70 yıldır Türk diline yuva olan eski hizmet binamızı Türkçe Müzesi yapma arzusundayız. Bu müze, Türkçenin sadece bir dil olmadığını, aynı zamanda bir milletin tarihini, kültürünü ve medeniyetini taşıyan bir hazine olduğunu bir kere daha hatırlatacaktır. Türkçenin her alanda doğru ve güzel kullanılması için çalışmalarımızı sürdürüyoruz. Bu kapsamda hazırladığımız Türkçenin Korunmasına Yönelik Kanun çalışmamızı, yakın zamanda yetkili makamlarımıza arz edeceğiz.”

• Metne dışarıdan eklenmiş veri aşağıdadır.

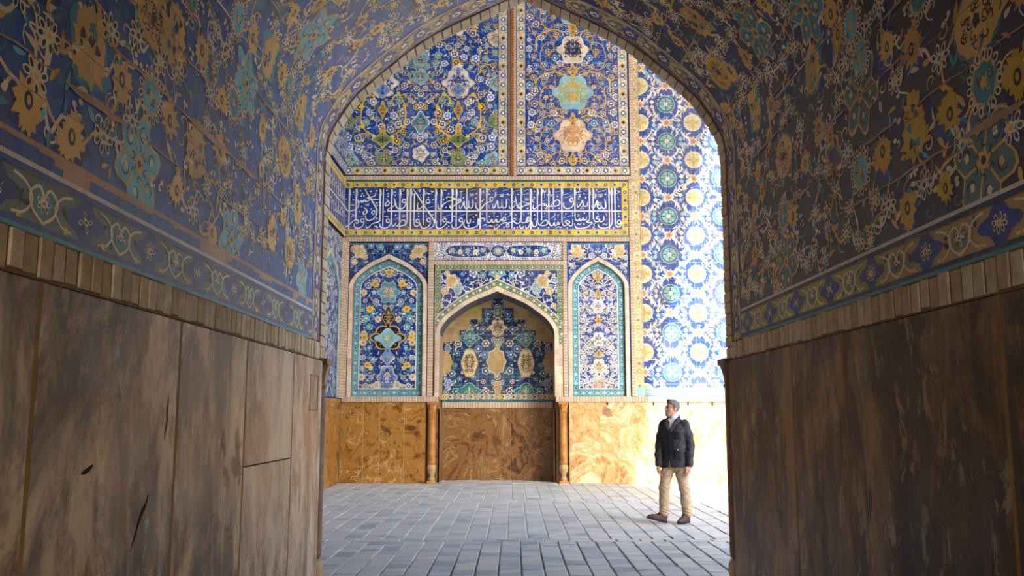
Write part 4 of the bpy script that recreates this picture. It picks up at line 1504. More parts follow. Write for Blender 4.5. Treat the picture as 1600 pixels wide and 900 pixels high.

Sözlüklerin dijitale aktarımı devam ediyor
Hazırlık çalışmaları devam eden Türkçe Sözlük, Osmanlı Türkçesi Sözlüğü ve diğer sözlüklerin bir sözlük yazılımı olan “Lexonomy”ye aktarıldığı bilgisini veren Mert, 200 civarındaki terim sözlüğünün de yakın zamanda terim programına aktarıldığını söyledi.
Prof. Dr. Mert, Ulusal Türkiye Derlemini sözlük yazılımıyla irtibatlandırma yolundaki çalışmaların da son aşamaya geldiğini bildirerek, “Bu seviyeye gelmemizde yeni bir milli şuur hamlesini başlatan, Türk Dil Kurumunun kurucu ve koruyucu başkanı olarak bizlere kılavuzluk eden ve en kıymetli hazinemiz olan Türk dilinin korunup ve zenginleştirilmesini sağlayan Gazi Mustafa Kemal Atatürk’ün ve Türkiye Cumhuriyeti’nin inşasında ve ihyasında görev alan fedakar yüreklerin çok önemli yeri vardır. Hepsini rahmetle ve şükranla anıyoruz.” diye konuştu.
21 ülkeden 167 araştırmacının katıldığı kurultay, yarın akşam yapılacak kapanış oturumuyla sona erecek.